Paris Literary Icon Launches Prize and Magazine
by Claire Kirch
Jun 02, 2010
Shakespeare & Company Bookshop, the Paris literary icon originally founded by Sylvia Beach in 1919, and opened by George Whitman in 1951, is launching a literary magazine and literary prize. Both ventures will be officially announced at the famed Left Bank bookstore’s fourth biannual literary festival held the weekend of June 18-20.
The magazine, Paris Magazine, is what store owner Sylvia Whitman calls a “reincarnation” of a literary magazine with the same name that her father founded in 1967. The elder Whitman published three issues at sporadic intervals before discontinuing it in the ‘80s. “This will be the fourth one, but many, many years later,” the younger Whitman explained. It has not yet been determined how often this incarnation of Paris Magazine will be published.
Paris Magazine, edited by former Granta managing editor Fatema Ahmed, will include fiction, nonfiction, and illustrations. The current issue, with a 5,000-copy print run, contains a new translation of a poem by Apollinaire by Beat Generation writer Lawrence Ferlinghetti, a short story by N’Diaye, and another short story by Jesse Ball.
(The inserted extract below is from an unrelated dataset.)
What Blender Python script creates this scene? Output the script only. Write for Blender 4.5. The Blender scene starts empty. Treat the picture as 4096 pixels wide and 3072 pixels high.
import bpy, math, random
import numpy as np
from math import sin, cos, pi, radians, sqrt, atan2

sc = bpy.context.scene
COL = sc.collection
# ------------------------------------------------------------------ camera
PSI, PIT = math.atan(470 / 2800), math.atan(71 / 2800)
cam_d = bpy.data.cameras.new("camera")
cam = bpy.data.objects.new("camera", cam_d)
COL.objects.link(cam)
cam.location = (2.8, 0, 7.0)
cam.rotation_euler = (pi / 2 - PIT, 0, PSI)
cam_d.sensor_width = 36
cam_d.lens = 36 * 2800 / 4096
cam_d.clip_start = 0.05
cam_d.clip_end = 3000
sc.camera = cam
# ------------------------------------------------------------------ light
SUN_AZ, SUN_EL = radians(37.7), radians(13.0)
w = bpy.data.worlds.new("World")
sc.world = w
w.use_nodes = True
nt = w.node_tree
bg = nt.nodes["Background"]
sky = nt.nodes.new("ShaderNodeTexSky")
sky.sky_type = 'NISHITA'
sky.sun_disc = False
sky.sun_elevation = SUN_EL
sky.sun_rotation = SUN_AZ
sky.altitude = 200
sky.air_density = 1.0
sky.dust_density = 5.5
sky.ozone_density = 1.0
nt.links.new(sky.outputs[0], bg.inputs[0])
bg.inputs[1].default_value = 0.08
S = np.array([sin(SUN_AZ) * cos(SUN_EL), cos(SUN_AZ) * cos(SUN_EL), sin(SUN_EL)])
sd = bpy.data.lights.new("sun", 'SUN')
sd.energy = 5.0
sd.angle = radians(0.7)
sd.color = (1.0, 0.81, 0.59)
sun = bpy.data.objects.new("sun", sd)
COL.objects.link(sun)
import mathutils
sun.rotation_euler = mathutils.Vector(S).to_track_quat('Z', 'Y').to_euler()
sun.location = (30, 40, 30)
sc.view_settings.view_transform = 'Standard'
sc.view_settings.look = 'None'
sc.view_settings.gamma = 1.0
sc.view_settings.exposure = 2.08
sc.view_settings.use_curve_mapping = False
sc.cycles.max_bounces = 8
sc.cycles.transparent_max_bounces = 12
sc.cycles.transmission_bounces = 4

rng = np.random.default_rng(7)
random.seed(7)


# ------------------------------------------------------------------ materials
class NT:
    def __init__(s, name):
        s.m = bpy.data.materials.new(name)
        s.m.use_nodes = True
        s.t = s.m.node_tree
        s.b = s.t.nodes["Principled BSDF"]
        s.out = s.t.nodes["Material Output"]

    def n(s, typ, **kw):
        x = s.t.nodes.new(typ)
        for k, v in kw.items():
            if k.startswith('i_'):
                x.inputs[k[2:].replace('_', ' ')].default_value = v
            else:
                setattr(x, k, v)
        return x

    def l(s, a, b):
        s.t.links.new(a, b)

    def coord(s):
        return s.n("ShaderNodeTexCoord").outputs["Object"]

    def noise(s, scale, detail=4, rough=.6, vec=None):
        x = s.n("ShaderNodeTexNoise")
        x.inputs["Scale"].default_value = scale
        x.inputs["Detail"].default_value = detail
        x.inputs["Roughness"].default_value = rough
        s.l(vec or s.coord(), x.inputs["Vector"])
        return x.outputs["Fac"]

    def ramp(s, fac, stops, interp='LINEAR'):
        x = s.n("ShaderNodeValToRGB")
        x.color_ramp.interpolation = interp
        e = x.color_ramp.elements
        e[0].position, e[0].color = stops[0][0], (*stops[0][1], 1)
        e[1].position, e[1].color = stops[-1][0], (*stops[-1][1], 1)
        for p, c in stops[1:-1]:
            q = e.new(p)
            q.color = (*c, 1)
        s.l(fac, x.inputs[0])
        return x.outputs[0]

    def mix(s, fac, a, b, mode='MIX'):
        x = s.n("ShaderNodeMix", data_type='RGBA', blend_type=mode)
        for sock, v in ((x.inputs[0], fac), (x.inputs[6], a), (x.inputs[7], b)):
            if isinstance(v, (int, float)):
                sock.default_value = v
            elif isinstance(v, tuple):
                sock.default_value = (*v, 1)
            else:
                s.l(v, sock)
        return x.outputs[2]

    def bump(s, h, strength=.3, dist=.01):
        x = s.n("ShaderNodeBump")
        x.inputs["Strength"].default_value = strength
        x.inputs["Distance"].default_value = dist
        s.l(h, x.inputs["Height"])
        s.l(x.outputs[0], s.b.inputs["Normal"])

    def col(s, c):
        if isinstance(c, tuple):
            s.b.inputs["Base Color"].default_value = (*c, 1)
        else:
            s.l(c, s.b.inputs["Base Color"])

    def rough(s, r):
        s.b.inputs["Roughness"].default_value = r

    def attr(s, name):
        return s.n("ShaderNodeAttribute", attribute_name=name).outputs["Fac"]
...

The bookstore will also award a 10,000 euro ($12, 292) prize every two years to the author of the best novella containing 20,000-30,000 words. Initial submissions are to be received by Dec. 1, 2010, and shortlisted entrants must submit their complete novella by March 1, 2011. The contest is open to unpublished writers only and there is an entry fee. Full details and entry forms will be made available on the bookstore’s website, www.shakespeareandcompany.com on June 20, the last day of this year’s literary festival. The prize is sponsored by the De Groot Foundation.